If you didn’t know already, your library’s site should be responsive. Having a separate mobile site is no longer good practice. Heck, even Google is penalizing non-responsive websites.   If your library’s website isn’t responsive already, you’re way, way behind the curve and you should feel horribly guilty about it.

That’s the message you’ve probably been getting for a while.

I’m not going to tell you that you don’t need to feel guilty or that it’s OK not to have a responsive website at this point.  Neither of those things would be true.  However, I am going to offer some empathy.  Let’s all get honest for a moment:  responsive design is harder.  It’s not just a different way of designing and thinking about web design, it can be a full-fledged bigger pain in the behind.   It’s a better way to do it, but that doesn’t mean that the learning curve isn’t going to give you a little gray hair, especially if it’s new territory for you.  Let’s examine some of the pain points.

  • You’re going to have to learn a CSS grid system.   To do responsive right, you’re probably going to need to learn to do layout with something like Bootstrap or Singularity (although there are many different systems; those are just two popular ones).  This kind of system allows for the fluidity needed to accommodate various devices sizes.
  • You’re going to have to learn about media queries.  These detect specific device sizes and allow you to provide alternate styling information, based on conditions. Typically, many responsive designs use both grid systems and media queries.
  • You’re going to have to get acquainted with viewports, screen densities and initial scale factors.  These have to do with just understanding the mobile environment and just how different it is from the desktop.  And, there are associated metatags you’re going to need.
  • Making images responsive isn’t simple and the methods are debated.  There’s no perfect one-size-fits-all solution (yet) and the problems are diverse.  Honestly, some days I just wish the Web was text-only again.

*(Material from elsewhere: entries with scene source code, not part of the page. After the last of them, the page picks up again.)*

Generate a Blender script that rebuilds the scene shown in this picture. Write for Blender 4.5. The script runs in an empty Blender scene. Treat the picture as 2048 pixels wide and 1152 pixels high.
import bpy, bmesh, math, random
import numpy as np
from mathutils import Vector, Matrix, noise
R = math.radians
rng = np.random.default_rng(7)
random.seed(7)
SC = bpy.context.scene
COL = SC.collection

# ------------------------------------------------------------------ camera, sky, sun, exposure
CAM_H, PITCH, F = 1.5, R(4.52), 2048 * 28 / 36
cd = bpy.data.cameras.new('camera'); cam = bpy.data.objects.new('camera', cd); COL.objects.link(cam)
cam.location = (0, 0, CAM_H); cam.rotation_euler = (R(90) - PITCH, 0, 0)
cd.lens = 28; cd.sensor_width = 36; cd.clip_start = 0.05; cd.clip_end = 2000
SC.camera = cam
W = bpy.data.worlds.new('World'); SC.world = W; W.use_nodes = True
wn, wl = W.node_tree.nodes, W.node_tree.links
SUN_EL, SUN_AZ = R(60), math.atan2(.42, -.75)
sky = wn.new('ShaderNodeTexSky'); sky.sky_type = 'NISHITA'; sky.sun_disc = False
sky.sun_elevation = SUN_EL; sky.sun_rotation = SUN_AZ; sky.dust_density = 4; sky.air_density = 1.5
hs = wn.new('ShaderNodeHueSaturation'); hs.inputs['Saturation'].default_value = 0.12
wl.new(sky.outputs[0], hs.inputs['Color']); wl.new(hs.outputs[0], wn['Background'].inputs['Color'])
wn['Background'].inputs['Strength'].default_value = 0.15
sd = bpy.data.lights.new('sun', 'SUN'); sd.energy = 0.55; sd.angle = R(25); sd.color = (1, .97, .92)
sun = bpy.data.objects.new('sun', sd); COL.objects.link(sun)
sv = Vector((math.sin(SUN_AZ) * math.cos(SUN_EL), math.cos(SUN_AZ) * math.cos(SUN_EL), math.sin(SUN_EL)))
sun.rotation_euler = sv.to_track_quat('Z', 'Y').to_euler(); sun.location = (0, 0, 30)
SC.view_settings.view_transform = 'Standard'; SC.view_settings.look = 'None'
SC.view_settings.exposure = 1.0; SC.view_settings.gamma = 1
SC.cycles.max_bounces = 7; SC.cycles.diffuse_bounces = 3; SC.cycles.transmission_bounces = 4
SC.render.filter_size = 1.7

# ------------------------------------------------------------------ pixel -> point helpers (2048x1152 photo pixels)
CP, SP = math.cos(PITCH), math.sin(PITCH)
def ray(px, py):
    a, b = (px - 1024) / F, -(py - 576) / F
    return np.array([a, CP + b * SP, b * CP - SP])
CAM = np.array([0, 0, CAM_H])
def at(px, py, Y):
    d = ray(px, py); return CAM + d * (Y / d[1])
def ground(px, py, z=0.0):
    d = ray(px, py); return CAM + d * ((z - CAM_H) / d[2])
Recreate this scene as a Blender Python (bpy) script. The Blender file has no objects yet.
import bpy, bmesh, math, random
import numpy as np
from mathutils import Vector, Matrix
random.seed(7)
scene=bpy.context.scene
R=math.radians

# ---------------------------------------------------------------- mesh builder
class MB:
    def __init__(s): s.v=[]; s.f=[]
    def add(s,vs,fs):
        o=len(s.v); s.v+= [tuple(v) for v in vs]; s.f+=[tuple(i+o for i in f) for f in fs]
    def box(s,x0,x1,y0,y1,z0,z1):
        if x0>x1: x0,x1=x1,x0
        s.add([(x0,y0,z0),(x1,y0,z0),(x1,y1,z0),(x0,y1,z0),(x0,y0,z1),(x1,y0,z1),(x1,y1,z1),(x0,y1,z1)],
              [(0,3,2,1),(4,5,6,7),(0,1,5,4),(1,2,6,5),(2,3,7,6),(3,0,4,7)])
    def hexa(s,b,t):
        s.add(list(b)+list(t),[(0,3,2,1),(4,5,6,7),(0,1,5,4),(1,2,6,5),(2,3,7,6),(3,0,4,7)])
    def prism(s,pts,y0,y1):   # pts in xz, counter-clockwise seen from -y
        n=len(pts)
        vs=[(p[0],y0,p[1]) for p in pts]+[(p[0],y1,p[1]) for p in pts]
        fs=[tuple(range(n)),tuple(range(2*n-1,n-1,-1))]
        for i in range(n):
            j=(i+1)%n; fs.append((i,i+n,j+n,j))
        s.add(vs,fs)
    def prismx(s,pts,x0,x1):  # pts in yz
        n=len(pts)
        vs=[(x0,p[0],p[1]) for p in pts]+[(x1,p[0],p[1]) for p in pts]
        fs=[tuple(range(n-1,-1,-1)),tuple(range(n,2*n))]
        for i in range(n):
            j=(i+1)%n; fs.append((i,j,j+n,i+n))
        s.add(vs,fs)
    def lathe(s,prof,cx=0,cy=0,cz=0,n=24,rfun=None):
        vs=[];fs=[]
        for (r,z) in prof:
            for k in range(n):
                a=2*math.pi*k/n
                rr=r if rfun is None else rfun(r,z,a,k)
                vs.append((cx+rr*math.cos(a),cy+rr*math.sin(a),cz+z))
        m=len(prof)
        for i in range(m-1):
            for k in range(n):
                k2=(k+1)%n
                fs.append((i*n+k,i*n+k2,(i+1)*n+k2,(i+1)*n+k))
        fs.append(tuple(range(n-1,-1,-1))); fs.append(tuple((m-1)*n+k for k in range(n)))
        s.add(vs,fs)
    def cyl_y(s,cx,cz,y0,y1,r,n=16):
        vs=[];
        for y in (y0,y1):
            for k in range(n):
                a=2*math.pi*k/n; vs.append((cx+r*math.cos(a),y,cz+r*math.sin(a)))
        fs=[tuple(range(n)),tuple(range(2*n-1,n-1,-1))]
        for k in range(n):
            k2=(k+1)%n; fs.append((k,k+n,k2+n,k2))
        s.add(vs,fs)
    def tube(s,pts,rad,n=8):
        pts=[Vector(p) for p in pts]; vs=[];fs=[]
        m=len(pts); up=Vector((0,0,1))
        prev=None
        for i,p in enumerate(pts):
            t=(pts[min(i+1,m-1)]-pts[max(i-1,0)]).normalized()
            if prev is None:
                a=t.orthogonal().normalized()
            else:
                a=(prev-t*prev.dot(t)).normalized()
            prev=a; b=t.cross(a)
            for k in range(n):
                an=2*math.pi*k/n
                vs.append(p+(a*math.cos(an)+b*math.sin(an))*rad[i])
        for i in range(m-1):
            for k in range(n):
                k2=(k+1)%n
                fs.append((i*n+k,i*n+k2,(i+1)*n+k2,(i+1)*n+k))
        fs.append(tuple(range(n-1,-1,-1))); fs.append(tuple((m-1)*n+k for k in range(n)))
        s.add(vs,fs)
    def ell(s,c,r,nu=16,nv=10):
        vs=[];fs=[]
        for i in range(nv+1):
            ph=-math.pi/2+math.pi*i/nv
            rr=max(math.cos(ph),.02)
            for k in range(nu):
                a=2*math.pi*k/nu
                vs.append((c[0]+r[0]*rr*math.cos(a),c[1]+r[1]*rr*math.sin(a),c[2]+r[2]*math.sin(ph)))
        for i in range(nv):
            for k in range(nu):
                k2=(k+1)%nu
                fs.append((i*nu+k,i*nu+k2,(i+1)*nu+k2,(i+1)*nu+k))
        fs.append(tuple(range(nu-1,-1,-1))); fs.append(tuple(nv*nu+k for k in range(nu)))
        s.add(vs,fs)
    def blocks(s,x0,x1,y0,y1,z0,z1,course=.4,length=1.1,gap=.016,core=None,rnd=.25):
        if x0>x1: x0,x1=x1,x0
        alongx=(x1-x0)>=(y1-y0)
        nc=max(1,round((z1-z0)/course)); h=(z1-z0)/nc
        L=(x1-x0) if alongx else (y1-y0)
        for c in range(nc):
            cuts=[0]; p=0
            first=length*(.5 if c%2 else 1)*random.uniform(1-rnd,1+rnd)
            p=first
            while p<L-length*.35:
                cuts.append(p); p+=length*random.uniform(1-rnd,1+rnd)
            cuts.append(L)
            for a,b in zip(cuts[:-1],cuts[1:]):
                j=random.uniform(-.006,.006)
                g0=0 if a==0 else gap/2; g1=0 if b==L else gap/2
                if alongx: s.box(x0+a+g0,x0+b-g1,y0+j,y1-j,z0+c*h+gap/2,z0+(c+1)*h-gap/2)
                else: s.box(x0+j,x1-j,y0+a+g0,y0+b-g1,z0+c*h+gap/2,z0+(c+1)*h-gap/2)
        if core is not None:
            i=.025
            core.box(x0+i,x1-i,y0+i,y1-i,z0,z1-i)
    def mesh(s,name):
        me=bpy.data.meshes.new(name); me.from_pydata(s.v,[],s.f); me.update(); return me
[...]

“Because it is hard, many responsive sites are very poor. They are led by a need to have their practices accepted by web celebrities and popular thinking rather than delivering a quality product. The bandwagon that everyone is jumping on is very ill-defined, and the results are less than satisfactory.”–Daniel Howells, Howell’s Studio

Responsive design is incredibly important, but it does mean learning and mastering new things.  Is that scarier than having songs written about you after you break up with Taylor?  Well, let’s hope not, or your library’s website is in trouble.

Comments

  • Jerie Green
    Posted at 9:57 am May 21, 2015
    Jerie Green
    Author

    We’ve been urging our website design clients to implement Responsive Design and finally they are beginning to “get it,” especially since it can affect Google search rankings. But you are so right – it’s complicated, expensive and painful.

  • Owen
    Posted at 9:43 am June 17, 2015
    Owen
    Author

    I agree completely: Responsive web design is complicated and necessary. But I don’t think it’s harder than maintaining two completely different versions of your site, and it’s so much better for users. It’s worth the effort!

    Libraries don’t just have to worry about their own sites — they need to be asking ILS vendors whether their public catalog interface is responsive. A quick search suggests the answer is almost always no!